I calibrated it and it showed different values when it detected black and white.
My goal is that my robot can turn left or right using a servo when it detects a black line.

My problem is how can I obtain the values (for example from [0 0 9 9 9 9 0 0]) and use the values to control the servo?
The servo I am using is similar to this: http://www.hooked-on-rc-airplanes.com/images/servo.jpg
Thank you!

Your question is really two questions:

  1. How can you take the readings from the input, and turn those into an estimate of the relative location of the line compared to the robot?

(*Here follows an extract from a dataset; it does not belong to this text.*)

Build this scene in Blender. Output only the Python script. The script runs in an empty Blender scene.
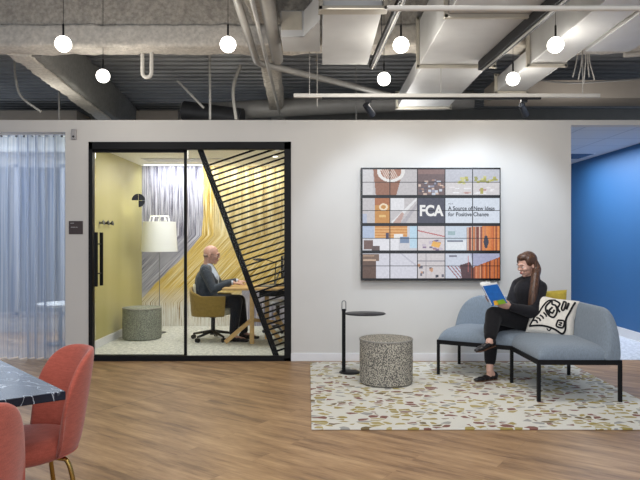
import bpy, bmesh, math, random
from mathutils import Vector, Matrix, noise as mnoise
random.seed(7)
SC = bpy.context.scene
COL = SC.collection
F, H = 620.0, 1.345          # focal length in pixels, camera height in metres

def P(px, py, y):            # measured picture point at a known depth -> metres
    return Vector(((px-320)/F*y, y, H-(py-240)/F*y))
def lin(c):
    c /= 255.0
    return c/12.92 if c <= .04045 else ((c+.055)/1.055)**2.4
def S(r, g, b): return (lin(r), lin(g), lin(b), 1)

# ------------------------------------------------------------ materials
MATS = {}
def newmat(name):
    m = bpy.data.materials.new(name); m.use_nodes = True
    nt = m.node_tree; nt.nodes.clear()
    out = nt.nodes.new('ShaderNodeOutputMaterial')
    MATS[name] = m
    return m, nt, out
def N(nt, t, **kw):
    n = nt.nodes.new(t)
    for k, v in kw.items():
        if k.startswith('i_'): n.inputs[k[2:].replace('_', ' ')].default_value = v
        else: setattr(n, k, v)
    return n
def coords(nt, scale=(1, 1, 1), rot=(0, 0, 0)):
    tc = N(nt, 'ShaderNodeTexCoord'); mp = N(nt, 'ShaderNodeMapping')
    mp.inputs['Scale'].default_value = scale; mp.inputs['Rotation'].default_value = rot
    nt.links.new(tc.outputs['Object'], mp.inputs['Vector'])
    return mp.outputs['Vector']
def ramp(nt, fac, stops, interp='LINEAR'):
    r = N(nt, 'ShaderNodeValToRGB'); r.color_ramp.interpolation = interp
    e = r.color_ramp.elements
    while len(e) < len(stops): e.new(.5)
    for el, (p, c) in zip(e, stops): el.position = p; el.color = c
    nt.links.new(fac, r.inputs['Fac']); return r.outputs['Color']
def mixc(nt, fac, a, b, mode='MIX'):
    m = N(nt, 'ShaderNodeMix', data_type='RGBA', blend_type=mode)
    for sock, v in ((m.inputs[0], fac), (m.inputs[6], a), (m.inputs[7], b)):
        if isinstance(v, (int, float, tuple)): sock.default_value = v
        else: nt.links.new(v, sock)
    return m.outputs[2]
def mathn(nt, op, a, b=0.0, c=0.0):
    m = N(nt, 'ShaderNodeMath', operation=op)
    for i, v in enumerate((a, b, c)):
        if isinstance(v, (int, float)): m.inputs[i].default_value = v
        else: nt.links.new(v, m.inputs[i])
    return m.outputs[0]
def noise(nt, vec, scale, detail=3, rough=.5):
    n = N(nt, 'ShaderNodeTexNoise'); n.inputs['Scale'].default_value = scale
    n.inputs['Detail'].default_value = detail; n.inputs['Roughness'].default_value = rough
    nt.links.new(vec, n.inputs['Vector']); return n.outputs['Fac']
def bsdf(nt, out, color, rough=.5, metal=0, bump=None, bstr=.3, bdist=.01, spec=.5, sheen=0, coat=0):
    b = N(nt, 'ShaderNodeBsdfPrincipled')
    if isinstance(color, tuple): b.inputs['Base Color'].default_value = color
    else: nt.links.new(color, b.inputs['Base Color'])
    if isinstance(rough, (int, float)): b.inputs['Roughness'].default_value = rough
    else: nt.links.new(rough, b.inputs['Roughness'])
    b.inputs['Metallic'].default_value = metal
    b.inputs['Specular IOR Level'].default_value = spec
    b.inputs['Sheen Weight'].default_value = sheen
    b.inputs['Coat Weight'].default_value = coat
    if bump is not None:
        bp = N(nt, 'ShaderNodeBump'); bp.inputs['Strength'].default_value = bstr
        bp.inputs['Distance'].default_value = bdist
        nt.links.new(bump, bp.inputs['Height']); nt.links.new(bp.outputs[0], b.inputs['Normal'])
    nt.links.new(b.outputs[0], out.inputs['Surface']); return b
def plain(name, col, rough=.5, metal=0, var=.06, scale=8, bump=0, bscale=None, spec=.5, sheen=0, coat=0):
    m, nt, out = newmat(name)
    v = coords(nt)
    f = noise(nt, v, scale, 3)
    d = tuple(max(0, c*(1-var)) for c in col[:3])+(1,); l = tuple(min(1, c*(1+var)) for c in col[:3])+(1,)
    c = ramp(nt, f, [(.3, d), (.7, l)])
    bn = noise(nt, v, bscale or scale*6, 4) if bump else None
    bsdf(nt, out, c, rough, metal, bn, bump, .01, spec, sheen, coat)
    return m
def fabric(name, col, var=.12, thread=260, spec=.2, sheen=.2, streak=None):
    m, nt, out = newmat(name)
    v = coords(nt); v2 = coords(nt, streak or (1, 1, 1))
    f = noise(nt, v2, 30, 4); g = noise(nt, v, thread, 2)
    s = mathn(nt, 'ADD', mathn(nt, 'MULTIPLY', f, .5), mathn(nt, 'MULTIPLY', g, .5))
    d = tuple(c*(1-var*1.6) for c in col[:3])+(1,); l = tuple(min(1, c*(1+var*1.6)) for c in col[:3])+(1,)
    bsdf(nt, out, ramp(nt, s, [(.35, d), (.65, l)]), .9, 0, g, .35, .002, spec, sheen)
    return m
def emis(name, col, st):
    m, nt, out = newmat(name)
    e = N(nt, 'ShaderNodeEmission'); e.inputs[0].default_value = col; e.inputs[1].default_value = st
    nt.links.new(e.outputs[0], out.inputs['Surface']); return m

plain('wall_paint', S(204, 201, 196), .75, var=.015, scale=3, bump=.05, bscale=120)
plain('greige_paint', S(196, 190, 180), .75, var=.02, scale=3, bump=.05, bscale=120)
plain('white_trim', S(222, 222, 224), .45, var=.02)
plain('blue_paint', S(46, 98, 150), .6, var=.02, scale=2)
plain('black_metal', S(17, 17, 19), .55, 0, var=.1, spec=.2)
plain('dark_metal', S(48, 48, 52), .4, .5, var=.1)
plain('black_plastic', S(22, 22, 24), .35, var=.1)
plain('brass', S(170, 140, 80), .25, 1, var=.06)
plain('duct_metal', S(192, 192, 191), .5, .1, var=.05, scale=5, bump=.04, bscale=12)
plain('duct_flange', S(176, 170, 156), .55, .1, var=.07, scale=12)
plain('duct_grey', S(150, 147, 140), .55, .2, var=.06, scale=6)  # mid-grey metal tone, also on conduit, duct cap and stool piping
plain('pipe_grey', S(150, 147, 142), .5, .1, var=.06)
plain('pipe_white', S(196, 192, 184), .5, var=.05)
plain('dark_duct', S(50, 50, 52), .5, .3, var=.1)
plain('deck_metal', S(146, 146, 146), .55, .3, var=.14, scale=2.5)
plain('far_wall', S(134, 132, 126), .8, var=.05)
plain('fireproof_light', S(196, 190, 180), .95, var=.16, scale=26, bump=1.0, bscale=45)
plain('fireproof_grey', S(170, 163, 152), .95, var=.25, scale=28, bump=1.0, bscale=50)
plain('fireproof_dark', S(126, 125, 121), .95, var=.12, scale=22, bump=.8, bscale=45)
plain('bulkhead_beige', S(172, 160, 146), .8, var=.03)
plain('ceiling_white', S(232, 230, 220), .8, var=.02)
plain('skin_light', S(206, 164, 146), .5, var=.05, scale=20, spec=.4)
plain('skin_ruddy', S(190, 148, 134), .5, var=.07, scale=20, spec=.4)
plain('stubble', S(146, 122, 112), .8, var=.1, scale=60)
plain('lip', S(176, 92, 86), .45, var=.03)
plain('eye_white', S(225, 222, 216), .3, var=.01)
plain('eye_dark', S(38, 28, 24), .25, var=.01)
plain('leather_black', S(24, 22, 24), .32, var=.1)
plain('shoe_sole', S(88, 58, 40), .6, var=.1)
plain('paper', S(226, 226, 222), .8, var=.03, scale=60)
plain('book_blue', S(24, 98, 178), .35, var=.12, scale=25)
plain('book_green', S(120, 160, 40), .35, var=.15, scale=60)
plain('book_yellow', S(224, 170, 50), .35, var=.1, scale=60)
plain('white_plastic', S(222, 222, 218), .4, var=.02)
plain('lamp_fabric', S(226, 228, 228), .85, var=.02)
plain('light_wood', S(196, 160, 104), .45, var=.12, scale=20)
plain('sign_brown', S(62, 50, 48), .4, var=.05)
plain('screen_black', S(14, 14, 17), .25, var=.05)
plain('sensor_grey', S(158, 156, 156), .5, var=.03)
plain('facade', S(196, 206, 222), .8, var=.06)
plain('facade_window', S(96, 112, 140), .2, var=.1)
plain('steel_grey', S(120, 122, 126), .35, .8, var=.05)
fabric('sofa_blue', S(122, 133, 144), .1, streak=(3, 3, 1))
fabric('red_velvet', S(160, 80, 66), .12, 300, .15, .25, streak=(1, 1, 5))
fabric('olive_fabric', S(142, 118, 62), .1)
fabric('cream_fabric', S(214, 208, 184), .06)
fabric('pillow_white', S(222, 216, 206), .06)
fabric('pillow_beige', S(200, 190, 166), .08)
fabric('mustard', S(176, 154, 62), .12)
fabric('knit_black', S(30, 29, 33), .2, sheen=.1)
fabric('trouser_black', S(22, 21, 24), .2, sheen=.08)
fabric('suit_grey', S(66, 72, 82), .22, sheen=.15)
fabric('suit_trouser', S(30, 32, 40), .2)
fabric('shirt_blue', S(196, 206, 226), .05)
fabric('ink', S(22, 22, 24), .1)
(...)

  2. How can you take the relative line position estimation, and turn that into control signals for a servo?

To answer 1, easiest is to let the sensors “vote.” The leftmost sensor gets the strength -4; the rightmost gets the strength 4; the others get -3, -2, -1, 1, 2, 3. Then you multiply the sensor position strength by the actual read value, and sum them all together. The more positive the number is, the more to the right the line is; the more negative it is, the more to the left the line is; at 0, the line is dead center.

Second, how to control a servo. That depends on what your controller is! If you’re using an Arduino, use the Servo library.